By  on February 1, 1994

NEW YORK -- Value Vision International, a plucky Minnesota-based home shopping network intent on rapid growth, is doing whatever it can to achieve it.

The company, which had sales of $40 million last year, has made an unsolicited offer to buy National Media, a Philadelphia-based infomercial giant with revenues of $170 million.

The merger attempt represents the urgency with which small to medium-sized home shopping networks are trying to fortify their positions at a time when available cable channels are scarce and a flock of newcomers such as Q2, Spiegel's Catalog 1 and TV Macy's are poised to launch.

Industry analysts said Value Vision's offer is not as unlikely as it seems. Value Vision, which is traded on NASDAQ, is growing fast. Analysts believe the company will do $100 million to $170 million next year.

"Value Vision's gains are no bigger than the gains QVC made in its early years," said Mark Riely, a principal of MacDonald, Grippo, Riely.

"National Media has more in the way of sales, but if the two companies were to continue to be run independently, Value Vision would eclipse National Media's sales," said one Wall Street analyst.

Part of Value Vision's expansion strategy includes broadcast TV stations to deliver its own home shopping programming, as well as news and public affairs shows.
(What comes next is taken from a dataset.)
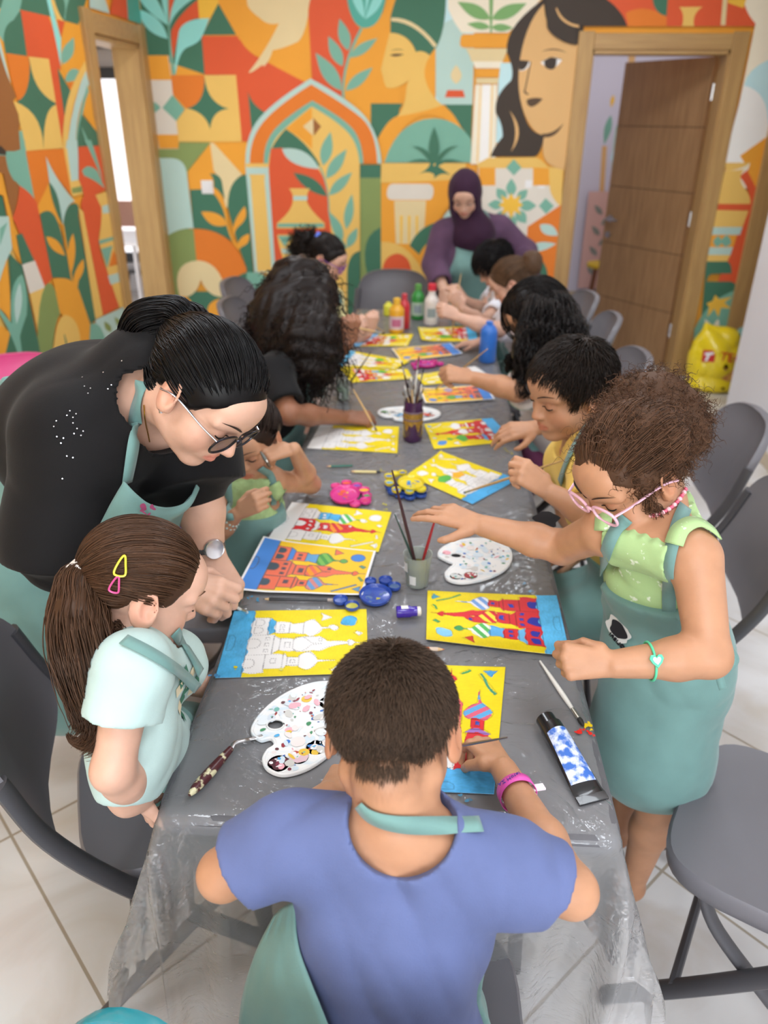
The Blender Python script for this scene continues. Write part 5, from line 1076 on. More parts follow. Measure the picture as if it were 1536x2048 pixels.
# corridor and balcony things
def stool():
    c = onz(1195, 622, 0.0); e = empty('stool', c, 'small stool with a yellow seat in the corridor behind the door', 'stool'); m = MB(); m.lathe([(0.001, .43), (.155, .43), (.165, .44), (.165, .46), (.155, .47), (0.001, .47)], mat('yellow_seat', '#d8b41e', 0.35), (c[0], c[1], 0), 28); m.build('seat', e)
    for a in (40, 130, 220, 310): m = MB(); x, y = math.cos(math.radians(a)), math.sin(math.radians(a)); m.tube([(c[0]+.1*x, c[1]+.1*y, .43), (c[0]+.15*x, c[1]+.15*y, .005)], .014, mat('stool_wood', '#8a5a3c', 0.5), 8); m.build('leg', e)
    p = ony(1200, 480, 8.40); m = MB(); m.box((p[0], 8.46, p[2]-.02), (.32, .02, .95), mat('pink_board', '#dcb2a8', 0.6)); o = m.build('painted_board', smooth=False); tag(o, 'tall pink board painted with grey leaves, leaning in the corridor', 'board')
    m = MB(); gm = mat('grey_leaf_paint', '#8a8f86', 0.6); q = A(p[0], 8.447, p[2])
    for i in range(7): L = leafo(0, -.36+i*.1, (.09 if i % 2 else -.09), -.27+i*.1, .05); m.add([q+A(x, 0, z) for x, z in L], [list(range(len(L)))], gm)
    m.build('leaf_motif', o, smooth=False)
stool()
def balcony():
    t = ony(238, 470, 7.1); e = empty('balcony_table', (t[0], 7.2, 0), 'white table seen through the left doorway', 'table'); wm = mat('white_table_top', '#f0f0f4', 0.35)
    m = MB(); m.box((t[0]-.15, 7.2, .74), (.9, .8, .03), wm); m.build('table_top', e, smooth=False, bevel=.005)
    for x, y in ((-.5, -.3), (.2, -.3), (-.5, .3), (.2, .3)): m = MB(); m.tube([(t[0]+x, 7.2+y, .725), (t[0]+x, 7.2+y, 0.005)], .018, wm, 8); m.build('leg', e)
    c = onz(283, 632, 0.0); e = empty('wire_chair', (c[0], c[1], 0), 'black chair with thin legs seen through the left doorway', 'chair'); bk = mat('black_wire', '#1d1d22', 0.4)
    m = MB(); rg = [np.column_stack([superring(.21*s_, .20*s_, 28, 3)+c[:2], np.full(28, z)]) for s_, z in ((.9, .43), (1, .44), (1, .455), (.9, .462))]; rings_mesh(m, rg, bk); m.build('seat', e)
    m = MB(); rg = []
    for s_, t_ in ((.9, 0), (1, .006), (1, .02), (.9, .026)): p = superring(.20*s_, .19*s_, 28, 3); rg.append(np.column_stack([c[0]+.2+t_+.06*(p[:, 1]/.19), c[1]+p[:, 0], .66+p[:, 1]]))
    rings_mesh(m, rg, bk); m.build('backrest', e)
    for x, y in ((-.16, -.15), (.16, -.15), (-.16, .15), (.16, .15)): m = MB(); m.tube([(c[0]+x*.5, c[1]+y*.5, .44), (c[0]+x*1.35, c[1]+y*1.35, .005)], .011, bk, 8); m.build('leg', e)
balcony()
# ------------------------------------------------------------------ people: field-modelled bodies, clothes and hair
def Rmat(yaw, pitch=0, roll=0):
    """columns right, forward, up; yaw 0 looks along +y, positive turns left; pitch positive looks down; roll positive tips the head to its right"""
    y, p, r = math.radians(yaw), math.radians(-pitch), math.radians(roll)
    Rz = np.array([[math.cos(y), -math.sin(y), 0], [math.sin(y), math.cos(y), 0], [0, 0, 1]])
    Rx = np.array([[1, 0, 0], [0, math.cos(p), -math.sin(p)], [0, math.sin(p), math.cos(p)]])
    Ry = np.array([[math.cos(r), 0, math.sin(r)], [0, 1, 0], [-math.sin(r), 0, math.cos(r)]])
    return Rz @ Rx @ Ry
SK_C, SK_R = A(0, -0.05, 0.13), A(0.355, 0.445, 0.372)
def head_sdf(c, R, H, adult=False, mouth=0.0):
    s = SDF(); M = R
    def w(*p): return c+R @ (np.array(p)*H)
    def e(p, r, k=0.03, sub=False, rot=None): s.ell(w(*p), np.array(r)*H, M if rot is None else M @ rot, k*H, sub)
    def cp(p, q, a, b=None, k=0.03, sub=False): s.cap(w(*p), w(*q), a*H, (a if b is None else b)*H, k*H, sub=sub)
    e(SK_C, SK_R)
    e((0, 0.13, -0.15), (0.285, 0.265, 0.33), 0.12)
    for x in (-1, 1):
        cp((x*0.225, -0.02, -0.24), (x*0.06, 0.27, -0.415), 0.085, 0.075, 0.10)
        e((x*0.165, 0.225, -0.17), (0.135, 0.125, 0.13), 0.10)
    e((0, 0.30, -0.425), (0.075, 0.07, 0.06), 0.08)
    e((0, 0.30, 0.18), (0.24, 0.13, 0.16), 0.12)
    for x in (-1, 1):
        e((x*0.155, 0.455, 0.0), (0.085, 0.075, 0.06), 0.09, True)
        cp((x*0.06, 0.375, 0.085), (x*0.24, 0.315, 0.085), 0.035, 0.03, 0.07)
        e((x*0.15, 0.325, -0.005), (0.078, 0.072, 0.055), 0.02)           # lowered lid over the eyeball
    nl = 0.47 if adult else 0.452
    cp((0, 0.385, 0.02), (0, nl, -0.135), 0.03, 0.047, 0.06)
    for x in (-1, 1): e((x*0.047, nl-0.045, -0.15), (0.036, 0.045, 0.032), 0.03); 
    for x in (-1, 1): cp((x*0.022, nl-0.01, -0.19), (x*0.03, nl-0.05, -0.17), 0.012, 0.012, 0.01, True)
    e((0, 0.355, -0.27), (0.13, 0.06, 0.085), 0.06)
    for x in (-1, 1):
        cp((x*0.095, 0.362, -0.272), (x*0.025, 0.408, -0.253), 0.014, 0.025, 0.025)
        cp((x*0.09, 0.362, -0.28), (0, 0.402, -0.303), 0.014, 0.031, 0.025)
        cp((x*0.10, 0.385, -0.276), (0, 0.442, -0.277), 0.007, 0.009, 0.008, True)
    for x in (-1, 1):
        rot = Rmat(x*-22, -8, 0)
        e((x*0.372, -0.05, -0.02), (0.034, 0.108, 0.165), 0.025, False, rot)
        e((x*0.405, -0.025, 0.0), (0.035, 0.055, 0.095), 0.02, True, rot)
        cp((x*0.375, 0.02, -0.05), (x*0.37, 0.025, -0.12), 0.028, 0.032, 0.02)
    return s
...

So far, the company has bought four stations. It also moved to larger quarters in December.

Value Vision, which was started by veterans of the defunct shopping network CVN, falls somewhere between HSN and QVC stylistically and in terms of merchandise.

Riely said a merger could be good for both companies because there are a lot of synergies between the infomercials and home shopping businesses. In addition, Value Vision and National Media could cut costs by sharing an order-taking and fulfillment facility, he said.

Value Vision could also use National Media's subsidiary, Quantum International, which delivers infomercials in Europe, to enter overseas markets.

"National Media has fairly extensive operations in Europe that account for 30 percent of its revenues," said Riely. "That's appealing to any home shopping company that wants to break into the European market."